### WHAT YOU SHOULD DO
Below are some records. Retype exactly the lines from the one containing "Generate a Blender" through the one containing "R = math.radians", both included, skipping every picture.

### EXERCISE MATERIALS
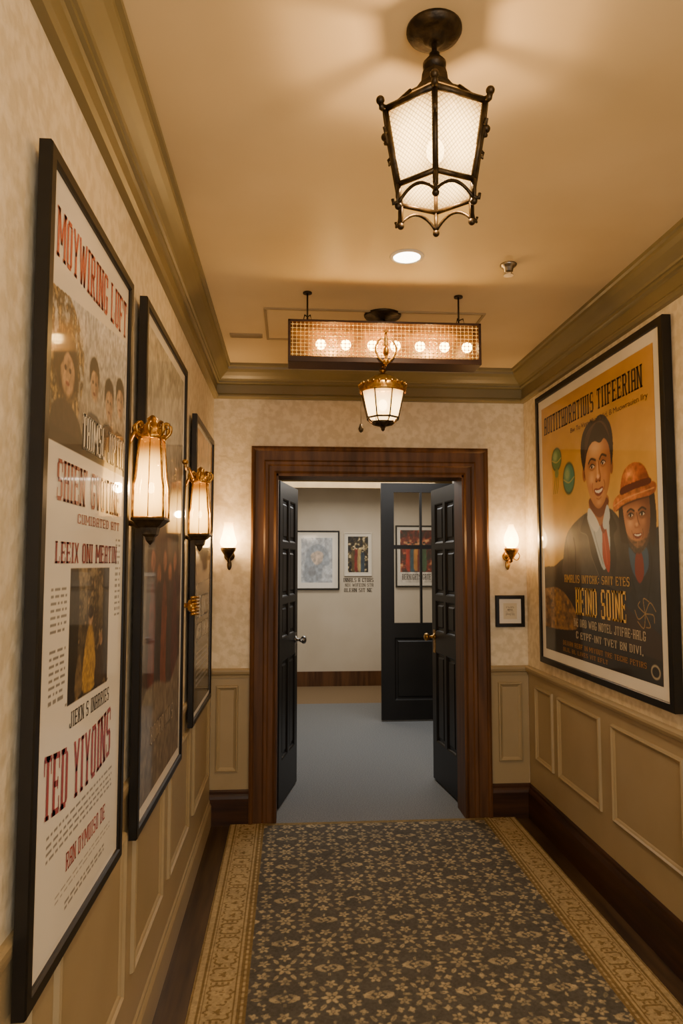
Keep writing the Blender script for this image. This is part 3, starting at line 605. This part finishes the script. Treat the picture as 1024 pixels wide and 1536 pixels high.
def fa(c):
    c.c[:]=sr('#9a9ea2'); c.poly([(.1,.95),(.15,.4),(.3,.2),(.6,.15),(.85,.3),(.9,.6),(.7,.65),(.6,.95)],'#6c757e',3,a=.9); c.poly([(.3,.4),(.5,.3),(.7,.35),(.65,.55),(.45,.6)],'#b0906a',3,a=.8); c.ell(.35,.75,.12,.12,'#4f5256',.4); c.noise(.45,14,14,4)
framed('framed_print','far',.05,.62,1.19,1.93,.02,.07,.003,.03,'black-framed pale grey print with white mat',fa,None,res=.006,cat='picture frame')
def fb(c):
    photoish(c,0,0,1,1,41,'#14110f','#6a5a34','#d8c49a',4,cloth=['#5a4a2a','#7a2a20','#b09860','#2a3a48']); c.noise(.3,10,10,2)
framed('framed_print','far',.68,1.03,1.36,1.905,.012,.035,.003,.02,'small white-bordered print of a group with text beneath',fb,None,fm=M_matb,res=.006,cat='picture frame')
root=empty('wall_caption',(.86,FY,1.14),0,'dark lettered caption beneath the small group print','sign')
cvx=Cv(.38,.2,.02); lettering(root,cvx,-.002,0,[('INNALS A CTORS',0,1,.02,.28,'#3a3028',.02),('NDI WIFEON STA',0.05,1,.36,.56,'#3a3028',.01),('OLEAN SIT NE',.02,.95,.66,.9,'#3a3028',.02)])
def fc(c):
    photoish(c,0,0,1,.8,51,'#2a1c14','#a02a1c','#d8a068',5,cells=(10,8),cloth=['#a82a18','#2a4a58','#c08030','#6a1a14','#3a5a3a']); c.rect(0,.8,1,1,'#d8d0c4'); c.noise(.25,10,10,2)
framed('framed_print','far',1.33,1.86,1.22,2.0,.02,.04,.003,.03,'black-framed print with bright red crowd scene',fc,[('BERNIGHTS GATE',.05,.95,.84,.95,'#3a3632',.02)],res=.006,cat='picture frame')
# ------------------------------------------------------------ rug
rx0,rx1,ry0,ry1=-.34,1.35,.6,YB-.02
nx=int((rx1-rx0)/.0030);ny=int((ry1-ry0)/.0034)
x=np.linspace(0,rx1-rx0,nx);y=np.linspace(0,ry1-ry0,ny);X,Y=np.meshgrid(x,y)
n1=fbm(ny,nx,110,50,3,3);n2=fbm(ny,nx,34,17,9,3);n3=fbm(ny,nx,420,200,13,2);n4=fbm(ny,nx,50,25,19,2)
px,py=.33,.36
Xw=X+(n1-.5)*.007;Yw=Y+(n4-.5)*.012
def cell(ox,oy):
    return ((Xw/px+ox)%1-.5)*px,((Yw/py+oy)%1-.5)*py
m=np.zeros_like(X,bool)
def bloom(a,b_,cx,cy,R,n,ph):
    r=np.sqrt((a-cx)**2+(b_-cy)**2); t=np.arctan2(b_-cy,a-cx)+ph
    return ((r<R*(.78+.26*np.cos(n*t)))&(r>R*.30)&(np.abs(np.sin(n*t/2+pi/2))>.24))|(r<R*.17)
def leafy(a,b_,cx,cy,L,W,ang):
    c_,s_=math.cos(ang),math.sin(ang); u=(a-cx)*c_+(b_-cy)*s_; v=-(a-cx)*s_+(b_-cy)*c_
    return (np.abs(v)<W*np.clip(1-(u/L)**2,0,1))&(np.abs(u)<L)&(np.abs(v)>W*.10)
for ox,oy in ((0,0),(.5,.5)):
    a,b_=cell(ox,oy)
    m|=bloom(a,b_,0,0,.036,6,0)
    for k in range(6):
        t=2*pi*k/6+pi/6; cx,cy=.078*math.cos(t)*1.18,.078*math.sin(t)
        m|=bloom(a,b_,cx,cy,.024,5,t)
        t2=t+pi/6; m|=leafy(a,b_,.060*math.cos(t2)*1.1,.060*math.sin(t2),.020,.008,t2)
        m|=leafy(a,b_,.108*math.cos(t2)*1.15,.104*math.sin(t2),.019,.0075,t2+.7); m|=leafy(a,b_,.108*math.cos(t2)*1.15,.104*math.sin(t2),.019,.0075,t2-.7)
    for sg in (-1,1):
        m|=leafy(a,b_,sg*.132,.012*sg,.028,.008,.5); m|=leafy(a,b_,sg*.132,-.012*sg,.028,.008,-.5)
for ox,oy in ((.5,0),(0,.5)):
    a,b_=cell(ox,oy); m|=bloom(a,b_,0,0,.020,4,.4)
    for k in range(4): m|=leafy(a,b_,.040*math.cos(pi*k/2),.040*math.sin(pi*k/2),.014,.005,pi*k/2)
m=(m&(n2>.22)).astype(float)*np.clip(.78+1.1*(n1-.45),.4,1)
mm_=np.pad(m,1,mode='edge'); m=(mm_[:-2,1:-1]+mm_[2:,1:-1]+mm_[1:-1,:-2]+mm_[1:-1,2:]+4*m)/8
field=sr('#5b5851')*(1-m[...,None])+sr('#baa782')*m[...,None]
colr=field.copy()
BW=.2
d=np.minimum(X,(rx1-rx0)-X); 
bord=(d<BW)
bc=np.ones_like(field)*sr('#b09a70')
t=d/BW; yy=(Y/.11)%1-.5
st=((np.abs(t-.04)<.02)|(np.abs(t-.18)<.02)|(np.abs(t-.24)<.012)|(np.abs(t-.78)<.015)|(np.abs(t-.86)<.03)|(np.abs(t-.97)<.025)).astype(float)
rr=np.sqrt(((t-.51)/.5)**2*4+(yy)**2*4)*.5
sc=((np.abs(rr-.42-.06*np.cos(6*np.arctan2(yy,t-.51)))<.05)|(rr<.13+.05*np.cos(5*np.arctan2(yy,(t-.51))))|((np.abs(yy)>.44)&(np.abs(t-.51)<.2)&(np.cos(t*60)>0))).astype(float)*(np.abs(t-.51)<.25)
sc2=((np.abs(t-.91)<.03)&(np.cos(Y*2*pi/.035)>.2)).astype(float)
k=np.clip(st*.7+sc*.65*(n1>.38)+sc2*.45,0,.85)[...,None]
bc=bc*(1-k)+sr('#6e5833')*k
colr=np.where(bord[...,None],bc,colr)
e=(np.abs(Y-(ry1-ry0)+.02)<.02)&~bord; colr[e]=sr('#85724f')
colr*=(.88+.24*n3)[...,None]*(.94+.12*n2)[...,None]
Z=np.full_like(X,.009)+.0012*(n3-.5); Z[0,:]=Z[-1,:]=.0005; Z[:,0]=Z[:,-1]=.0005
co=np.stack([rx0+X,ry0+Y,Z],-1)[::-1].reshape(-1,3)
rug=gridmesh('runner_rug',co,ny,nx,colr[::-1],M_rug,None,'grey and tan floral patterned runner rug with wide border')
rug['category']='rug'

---

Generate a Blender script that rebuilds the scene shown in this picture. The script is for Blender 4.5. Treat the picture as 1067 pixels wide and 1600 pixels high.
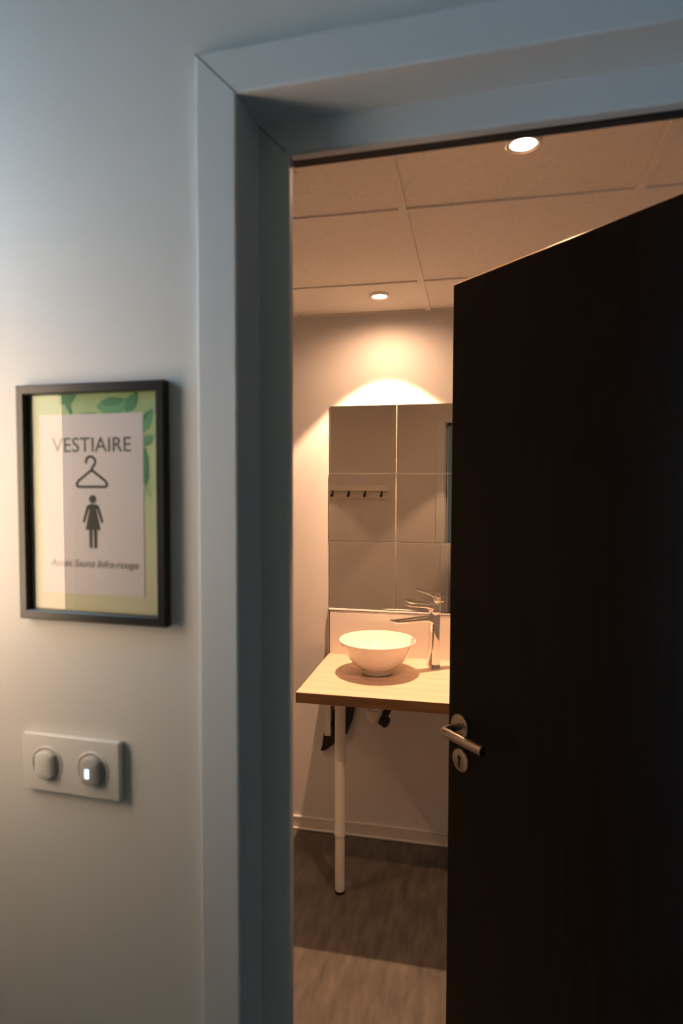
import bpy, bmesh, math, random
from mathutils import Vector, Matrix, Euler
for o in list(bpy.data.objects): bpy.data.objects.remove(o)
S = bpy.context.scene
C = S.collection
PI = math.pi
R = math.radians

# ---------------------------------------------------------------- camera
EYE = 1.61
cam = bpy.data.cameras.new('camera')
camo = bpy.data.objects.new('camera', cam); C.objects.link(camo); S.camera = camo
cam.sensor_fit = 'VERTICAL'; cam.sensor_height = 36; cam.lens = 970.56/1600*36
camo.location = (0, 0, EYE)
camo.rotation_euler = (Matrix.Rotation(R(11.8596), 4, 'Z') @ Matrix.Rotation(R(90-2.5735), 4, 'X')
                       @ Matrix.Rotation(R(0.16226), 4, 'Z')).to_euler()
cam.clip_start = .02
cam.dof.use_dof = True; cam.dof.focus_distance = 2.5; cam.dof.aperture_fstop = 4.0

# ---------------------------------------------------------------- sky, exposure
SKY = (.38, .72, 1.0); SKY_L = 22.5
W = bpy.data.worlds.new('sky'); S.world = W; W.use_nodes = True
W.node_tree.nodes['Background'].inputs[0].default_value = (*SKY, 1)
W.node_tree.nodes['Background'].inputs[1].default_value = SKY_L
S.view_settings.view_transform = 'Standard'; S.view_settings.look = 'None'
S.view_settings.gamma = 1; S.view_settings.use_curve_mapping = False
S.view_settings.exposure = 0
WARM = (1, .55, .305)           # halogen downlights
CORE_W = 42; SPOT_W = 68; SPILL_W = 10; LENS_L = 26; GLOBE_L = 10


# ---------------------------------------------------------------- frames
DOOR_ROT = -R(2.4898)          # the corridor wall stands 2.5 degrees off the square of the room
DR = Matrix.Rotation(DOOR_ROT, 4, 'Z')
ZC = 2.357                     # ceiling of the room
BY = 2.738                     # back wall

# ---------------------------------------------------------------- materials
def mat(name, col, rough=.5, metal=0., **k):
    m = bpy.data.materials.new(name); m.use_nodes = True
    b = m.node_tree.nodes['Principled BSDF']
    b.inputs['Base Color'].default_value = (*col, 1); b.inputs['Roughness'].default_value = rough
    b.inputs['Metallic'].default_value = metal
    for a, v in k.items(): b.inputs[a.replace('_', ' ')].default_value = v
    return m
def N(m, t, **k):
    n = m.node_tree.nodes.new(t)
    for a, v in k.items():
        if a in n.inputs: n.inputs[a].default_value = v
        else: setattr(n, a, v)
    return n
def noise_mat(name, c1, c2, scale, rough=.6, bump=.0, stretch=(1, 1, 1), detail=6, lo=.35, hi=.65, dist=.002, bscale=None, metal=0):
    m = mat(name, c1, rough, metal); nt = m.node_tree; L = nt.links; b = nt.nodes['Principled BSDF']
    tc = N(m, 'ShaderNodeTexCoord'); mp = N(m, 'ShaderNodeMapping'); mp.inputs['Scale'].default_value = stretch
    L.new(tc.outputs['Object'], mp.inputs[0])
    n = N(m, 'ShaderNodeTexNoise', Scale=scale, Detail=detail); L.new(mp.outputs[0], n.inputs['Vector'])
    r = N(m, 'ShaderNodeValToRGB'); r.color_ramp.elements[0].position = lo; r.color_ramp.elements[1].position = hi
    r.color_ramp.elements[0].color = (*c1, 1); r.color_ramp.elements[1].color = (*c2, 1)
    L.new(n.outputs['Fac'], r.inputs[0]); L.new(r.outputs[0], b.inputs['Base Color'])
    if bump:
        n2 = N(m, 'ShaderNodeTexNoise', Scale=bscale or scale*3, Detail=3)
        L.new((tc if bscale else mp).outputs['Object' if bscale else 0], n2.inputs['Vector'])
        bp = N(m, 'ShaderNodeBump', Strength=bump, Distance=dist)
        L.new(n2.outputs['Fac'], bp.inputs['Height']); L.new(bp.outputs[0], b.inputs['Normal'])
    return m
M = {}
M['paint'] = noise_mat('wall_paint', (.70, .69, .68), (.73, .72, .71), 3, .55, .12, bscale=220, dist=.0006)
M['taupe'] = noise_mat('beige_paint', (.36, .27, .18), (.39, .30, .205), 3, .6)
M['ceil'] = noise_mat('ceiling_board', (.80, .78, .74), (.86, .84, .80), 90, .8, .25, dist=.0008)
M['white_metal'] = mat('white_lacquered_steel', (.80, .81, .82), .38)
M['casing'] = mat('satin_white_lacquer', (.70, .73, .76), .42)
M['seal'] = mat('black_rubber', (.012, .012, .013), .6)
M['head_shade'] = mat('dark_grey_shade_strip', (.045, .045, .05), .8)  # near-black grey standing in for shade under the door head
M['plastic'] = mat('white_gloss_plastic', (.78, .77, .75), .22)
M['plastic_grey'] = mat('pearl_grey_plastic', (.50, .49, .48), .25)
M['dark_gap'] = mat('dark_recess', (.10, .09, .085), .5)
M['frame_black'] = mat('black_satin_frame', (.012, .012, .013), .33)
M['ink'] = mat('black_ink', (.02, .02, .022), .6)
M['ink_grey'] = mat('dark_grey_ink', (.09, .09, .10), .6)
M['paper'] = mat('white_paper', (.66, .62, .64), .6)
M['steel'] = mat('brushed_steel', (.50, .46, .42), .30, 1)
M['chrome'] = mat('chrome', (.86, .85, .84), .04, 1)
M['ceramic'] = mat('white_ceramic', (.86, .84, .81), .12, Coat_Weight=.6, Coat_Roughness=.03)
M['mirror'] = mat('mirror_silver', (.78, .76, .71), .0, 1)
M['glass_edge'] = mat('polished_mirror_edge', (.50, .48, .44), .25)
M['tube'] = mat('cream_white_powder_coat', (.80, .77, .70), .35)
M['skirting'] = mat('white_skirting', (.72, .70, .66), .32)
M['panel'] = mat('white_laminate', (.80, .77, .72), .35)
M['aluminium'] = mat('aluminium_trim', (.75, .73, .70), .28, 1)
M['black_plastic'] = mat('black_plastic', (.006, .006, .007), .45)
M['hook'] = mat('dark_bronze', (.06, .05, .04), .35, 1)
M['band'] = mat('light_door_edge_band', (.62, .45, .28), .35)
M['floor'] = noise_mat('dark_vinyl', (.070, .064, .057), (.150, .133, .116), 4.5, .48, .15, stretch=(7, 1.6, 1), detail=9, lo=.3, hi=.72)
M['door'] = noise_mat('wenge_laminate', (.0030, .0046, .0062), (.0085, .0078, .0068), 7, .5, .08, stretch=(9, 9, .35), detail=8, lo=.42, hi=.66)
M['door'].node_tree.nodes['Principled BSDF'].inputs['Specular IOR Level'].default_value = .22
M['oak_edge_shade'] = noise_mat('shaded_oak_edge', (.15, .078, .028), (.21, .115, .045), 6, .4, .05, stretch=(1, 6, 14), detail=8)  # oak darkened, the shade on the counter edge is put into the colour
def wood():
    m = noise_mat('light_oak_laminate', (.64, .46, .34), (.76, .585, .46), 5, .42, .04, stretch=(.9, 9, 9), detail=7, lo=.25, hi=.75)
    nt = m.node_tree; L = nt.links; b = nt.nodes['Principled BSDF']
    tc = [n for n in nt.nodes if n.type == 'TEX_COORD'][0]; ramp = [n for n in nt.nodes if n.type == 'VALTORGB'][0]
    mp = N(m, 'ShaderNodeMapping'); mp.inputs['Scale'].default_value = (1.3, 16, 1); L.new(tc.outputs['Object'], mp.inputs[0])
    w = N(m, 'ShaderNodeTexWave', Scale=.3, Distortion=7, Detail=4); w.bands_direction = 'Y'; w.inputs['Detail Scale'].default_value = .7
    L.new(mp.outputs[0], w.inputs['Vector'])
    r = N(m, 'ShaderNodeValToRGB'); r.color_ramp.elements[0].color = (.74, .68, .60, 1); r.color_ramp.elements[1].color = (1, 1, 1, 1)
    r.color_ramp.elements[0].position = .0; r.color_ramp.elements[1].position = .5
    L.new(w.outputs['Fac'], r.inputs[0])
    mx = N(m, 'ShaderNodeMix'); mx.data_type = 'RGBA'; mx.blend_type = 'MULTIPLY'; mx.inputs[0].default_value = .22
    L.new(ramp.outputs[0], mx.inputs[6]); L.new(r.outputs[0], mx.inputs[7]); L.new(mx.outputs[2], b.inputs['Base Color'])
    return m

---

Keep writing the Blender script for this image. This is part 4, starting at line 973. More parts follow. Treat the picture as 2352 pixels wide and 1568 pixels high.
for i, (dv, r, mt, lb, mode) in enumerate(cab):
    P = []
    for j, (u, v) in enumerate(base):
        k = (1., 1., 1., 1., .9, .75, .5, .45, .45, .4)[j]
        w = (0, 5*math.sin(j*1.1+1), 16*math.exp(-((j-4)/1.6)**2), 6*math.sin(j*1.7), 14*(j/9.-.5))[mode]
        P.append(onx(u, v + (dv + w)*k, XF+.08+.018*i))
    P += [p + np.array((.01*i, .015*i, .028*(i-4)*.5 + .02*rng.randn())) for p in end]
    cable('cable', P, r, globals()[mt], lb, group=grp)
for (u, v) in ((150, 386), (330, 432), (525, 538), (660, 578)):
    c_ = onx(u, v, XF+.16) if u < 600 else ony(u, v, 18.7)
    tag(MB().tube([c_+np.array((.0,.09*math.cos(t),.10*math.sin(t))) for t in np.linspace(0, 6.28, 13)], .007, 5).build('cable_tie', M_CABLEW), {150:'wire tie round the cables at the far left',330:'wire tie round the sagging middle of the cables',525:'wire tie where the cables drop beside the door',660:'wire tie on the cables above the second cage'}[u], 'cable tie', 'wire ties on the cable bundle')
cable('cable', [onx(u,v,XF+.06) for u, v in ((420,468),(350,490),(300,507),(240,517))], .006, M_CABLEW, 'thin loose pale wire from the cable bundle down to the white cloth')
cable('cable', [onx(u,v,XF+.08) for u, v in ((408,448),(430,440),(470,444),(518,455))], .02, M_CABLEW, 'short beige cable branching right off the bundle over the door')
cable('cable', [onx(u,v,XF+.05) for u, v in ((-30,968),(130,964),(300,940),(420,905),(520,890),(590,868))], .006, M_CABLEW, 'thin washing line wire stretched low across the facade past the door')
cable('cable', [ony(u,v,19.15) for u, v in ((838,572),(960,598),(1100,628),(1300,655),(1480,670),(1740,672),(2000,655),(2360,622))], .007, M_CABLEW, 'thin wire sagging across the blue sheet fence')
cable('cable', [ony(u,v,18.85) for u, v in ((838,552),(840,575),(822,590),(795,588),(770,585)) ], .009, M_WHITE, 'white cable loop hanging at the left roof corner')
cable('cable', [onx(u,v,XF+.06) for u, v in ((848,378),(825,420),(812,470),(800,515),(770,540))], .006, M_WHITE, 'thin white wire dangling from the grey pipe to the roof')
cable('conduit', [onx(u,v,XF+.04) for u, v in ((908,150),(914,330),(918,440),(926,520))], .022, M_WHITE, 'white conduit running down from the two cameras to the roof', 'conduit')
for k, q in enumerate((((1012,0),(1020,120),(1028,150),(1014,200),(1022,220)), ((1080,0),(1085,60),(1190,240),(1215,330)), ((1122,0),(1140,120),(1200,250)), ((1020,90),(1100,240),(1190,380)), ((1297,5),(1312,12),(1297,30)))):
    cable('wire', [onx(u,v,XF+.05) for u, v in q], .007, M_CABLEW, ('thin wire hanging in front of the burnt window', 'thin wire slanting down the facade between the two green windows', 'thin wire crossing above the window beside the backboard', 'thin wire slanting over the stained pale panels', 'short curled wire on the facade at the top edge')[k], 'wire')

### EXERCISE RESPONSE
Generate a Blender script that rebuilds the scene shown in this picture. The script is for Blender 4.5. Treat the picture as 1067 pixels wide and 1600 pixels high.
import bpy, bmesh, math, random
from mathutils import Vector, Matrix, Euler
for o in list(bpy.data.objects): bpy.data.objects.remove(o)
S = bpy.context.scene
C = S.collection
PI = math.pi
R = math.radians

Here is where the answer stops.